--- START ---

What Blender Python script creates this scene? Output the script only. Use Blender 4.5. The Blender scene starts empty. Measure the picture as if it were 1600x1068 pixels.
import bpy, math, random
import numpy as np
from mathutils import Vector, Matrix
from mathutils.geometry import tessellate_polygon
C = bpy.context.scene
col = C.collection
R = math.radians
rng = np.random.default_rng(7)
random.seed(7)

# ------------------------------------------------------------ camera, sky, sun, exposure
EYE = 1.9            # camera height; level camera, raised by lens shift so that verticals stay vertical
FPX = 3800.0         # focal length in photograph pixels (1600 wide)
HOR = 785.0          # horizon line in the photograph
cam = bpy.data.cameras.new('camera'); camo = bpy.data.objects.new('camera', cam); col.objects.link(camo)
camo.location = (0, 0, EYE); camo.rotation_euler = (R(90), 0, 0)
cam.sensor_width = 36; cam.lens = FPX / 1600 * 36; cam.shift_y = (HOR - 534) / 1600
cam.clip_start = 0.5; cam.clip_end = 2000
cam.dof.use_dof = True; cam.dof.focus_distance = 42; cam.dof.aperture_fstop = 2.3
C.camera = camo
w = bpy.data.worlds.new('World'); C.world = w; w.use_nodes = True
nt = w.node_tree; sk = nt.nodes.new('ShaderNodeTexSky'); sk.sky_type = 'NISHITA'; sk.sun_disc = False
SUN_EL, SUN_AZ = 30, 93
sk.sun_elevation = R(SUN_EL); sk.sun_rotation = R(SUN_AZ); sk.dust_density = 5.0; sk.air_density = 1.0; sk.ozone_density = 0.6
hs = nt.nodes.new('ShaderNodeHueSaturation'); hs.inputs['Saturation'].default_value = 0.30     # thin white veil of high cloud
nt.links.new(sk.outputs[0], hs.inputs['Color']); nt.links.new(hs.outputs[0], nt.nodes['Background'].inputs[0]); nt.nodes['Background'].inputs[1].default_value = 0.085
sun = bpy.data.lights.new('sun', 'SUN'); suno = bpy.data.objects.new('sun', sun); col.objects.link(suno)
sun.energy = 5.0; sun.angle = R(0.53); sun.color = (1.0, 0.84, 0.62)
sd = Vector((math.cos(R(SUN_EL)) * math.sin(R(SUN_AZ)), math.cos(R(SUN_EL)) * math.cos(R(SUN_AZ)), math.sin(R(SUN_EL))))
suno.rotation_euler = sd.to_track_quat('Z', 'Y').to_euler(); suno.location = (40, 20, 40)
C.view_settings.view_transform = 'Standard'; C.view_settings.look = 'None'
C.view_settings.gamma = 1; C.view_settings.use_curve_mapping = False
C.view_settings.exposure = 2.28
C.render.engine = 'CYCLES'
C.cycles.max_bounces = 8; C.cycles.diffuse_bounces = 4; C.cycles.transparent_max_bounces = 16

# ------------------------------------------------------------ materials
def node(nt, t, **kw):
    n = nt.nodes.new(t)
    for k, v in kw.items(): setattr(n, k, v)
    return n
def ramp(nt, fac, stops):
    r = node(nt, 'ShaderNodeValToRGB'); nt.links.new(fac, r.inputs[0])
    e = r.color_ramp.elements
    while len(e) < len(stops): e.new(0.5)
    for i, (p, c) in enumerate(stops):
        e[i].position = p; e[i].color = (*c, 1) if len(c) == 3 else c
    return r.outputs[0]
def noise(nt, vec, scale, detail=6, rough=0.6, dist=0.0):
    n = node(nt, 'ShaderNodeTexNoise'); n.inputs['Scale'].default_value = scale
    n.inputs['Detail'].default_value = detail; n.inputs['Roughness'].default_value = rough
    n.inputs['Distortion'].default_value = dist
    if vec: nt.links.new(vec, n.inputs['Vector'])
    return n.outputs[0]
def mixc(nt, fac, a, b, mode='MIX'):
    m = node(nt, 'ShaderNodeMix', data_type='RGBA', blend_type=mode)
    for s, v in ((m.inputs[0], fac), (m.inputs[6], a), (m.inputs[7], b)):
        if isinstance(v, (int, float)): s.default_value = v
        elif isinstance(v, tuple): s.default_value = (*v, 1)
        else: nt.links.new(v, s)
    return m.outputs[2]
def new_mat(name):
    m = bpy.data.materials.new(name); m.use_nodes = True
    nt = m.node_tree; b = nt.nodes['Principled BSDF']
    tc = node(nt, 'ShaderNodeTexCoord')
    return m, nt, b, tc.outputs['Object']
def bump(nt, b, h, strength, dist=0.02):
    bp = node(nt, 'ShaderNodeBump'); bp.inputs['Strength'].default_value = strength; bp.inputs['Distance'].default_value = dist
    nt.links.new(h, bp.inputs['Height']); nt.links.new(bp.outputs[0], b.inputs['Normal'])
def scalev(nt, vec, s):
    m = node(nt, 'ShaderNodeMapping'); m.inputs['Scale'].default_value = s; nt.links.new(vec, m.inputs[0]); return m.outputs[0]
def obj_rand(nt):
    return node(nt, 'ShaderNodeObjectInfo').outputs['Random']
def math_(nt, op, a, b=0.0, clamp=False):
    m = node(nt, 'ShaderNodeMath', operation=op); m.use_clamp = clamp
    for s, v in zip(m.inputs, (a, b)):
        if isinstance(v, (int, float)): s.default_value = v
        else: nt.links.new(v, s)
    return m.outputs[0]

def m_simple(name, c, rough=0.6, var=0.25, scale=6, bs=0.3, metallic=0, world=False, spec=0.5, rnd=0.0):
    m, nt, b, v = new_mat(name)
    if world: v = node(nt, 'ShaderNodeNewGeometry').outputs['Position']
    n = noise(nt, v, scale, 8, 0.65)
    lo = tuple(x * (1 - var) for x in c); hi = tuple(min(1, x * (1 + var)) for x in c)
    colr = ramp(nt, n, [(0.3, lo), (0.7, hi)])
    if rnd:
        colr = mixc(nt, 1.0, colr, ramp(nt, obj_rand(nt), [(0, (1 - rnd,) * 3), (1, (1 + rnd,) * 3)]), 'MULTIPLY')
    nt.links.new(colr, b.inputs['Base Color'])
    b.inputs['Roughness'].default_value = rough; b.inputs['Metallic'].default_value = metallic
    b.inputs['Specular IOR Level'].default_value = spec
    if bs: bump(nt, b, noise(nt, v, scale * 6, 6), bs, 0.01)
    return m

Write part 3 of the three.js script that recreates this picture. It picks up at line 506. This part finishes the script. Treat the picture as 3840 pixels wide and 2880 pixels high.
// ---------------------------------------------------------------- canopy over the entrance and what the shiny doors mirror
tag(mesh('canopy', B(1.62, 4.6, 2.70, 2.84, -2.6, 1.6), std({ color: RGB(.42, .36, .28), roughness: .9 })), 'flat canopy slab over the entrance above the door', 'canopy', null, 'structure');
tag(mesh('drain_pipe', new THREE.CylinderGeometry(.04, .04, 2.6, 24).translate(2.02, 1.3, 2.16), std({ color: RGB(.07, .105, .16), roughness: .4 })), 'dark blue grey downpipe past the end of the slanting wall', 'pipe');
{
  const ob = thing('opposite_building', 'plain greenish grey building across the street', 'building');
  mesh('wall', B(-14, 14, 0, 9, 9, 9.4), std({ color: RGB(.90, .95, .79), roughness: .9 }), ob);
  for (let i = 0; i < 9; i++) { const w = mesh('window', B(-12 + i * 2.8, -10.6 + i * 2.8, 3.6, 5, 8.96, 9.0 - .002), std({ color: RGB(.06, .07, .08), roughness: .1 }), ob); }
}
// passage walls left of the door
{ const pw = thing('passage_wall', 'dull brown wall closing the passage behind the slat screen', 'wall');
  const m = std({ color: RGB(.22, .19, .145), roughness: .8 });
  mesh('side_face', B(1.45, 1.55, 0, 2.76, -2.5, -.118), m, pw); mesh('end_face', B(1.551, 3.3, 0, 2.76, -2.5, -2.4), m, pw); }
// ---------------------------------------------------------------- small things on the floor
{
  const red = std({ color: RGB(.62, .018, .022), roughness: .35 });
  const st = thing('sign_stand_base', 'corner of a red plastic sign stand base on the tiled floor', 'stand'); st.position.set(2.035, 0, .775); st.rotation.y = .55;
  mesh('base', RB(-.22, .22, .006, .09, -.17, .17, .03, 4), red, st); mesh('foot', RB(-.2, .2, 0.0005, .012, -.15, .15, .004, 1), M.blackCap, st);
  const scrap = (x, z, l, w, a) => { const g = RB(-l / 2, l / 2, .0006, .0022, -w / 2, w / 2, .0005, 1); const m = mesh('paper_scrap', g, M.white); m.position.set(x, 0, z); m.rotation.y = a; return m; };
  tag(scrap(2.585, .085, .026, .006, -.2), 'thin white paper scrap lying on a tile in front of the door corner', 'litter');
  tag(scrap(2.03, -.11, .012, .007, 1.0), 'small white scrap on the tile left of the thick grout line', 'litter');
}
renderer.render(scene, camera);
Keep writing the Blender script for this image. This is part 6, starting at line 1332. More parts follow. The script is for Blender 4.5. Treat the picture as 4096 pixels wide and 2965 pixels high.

--- END ---

Required work
Beginning at the first line above, repeat exactly until the line containing "random.seed(7)", which is included.

Reply
What Blender Python script creates this scene? Output the script only. Use Blender 4.5. The Blender scene starts empty. Measure the picture as if it were 1600x1068 pixels.
import bpy, math, random
import numpy as np
from mathutils import Vector, Matrix
from mathutils.geometry import tessellate_polygon
C = bpy.context.scene
col = C.collection
R = math.radians
rng = np.random.default_rng(7)
random.seed(7)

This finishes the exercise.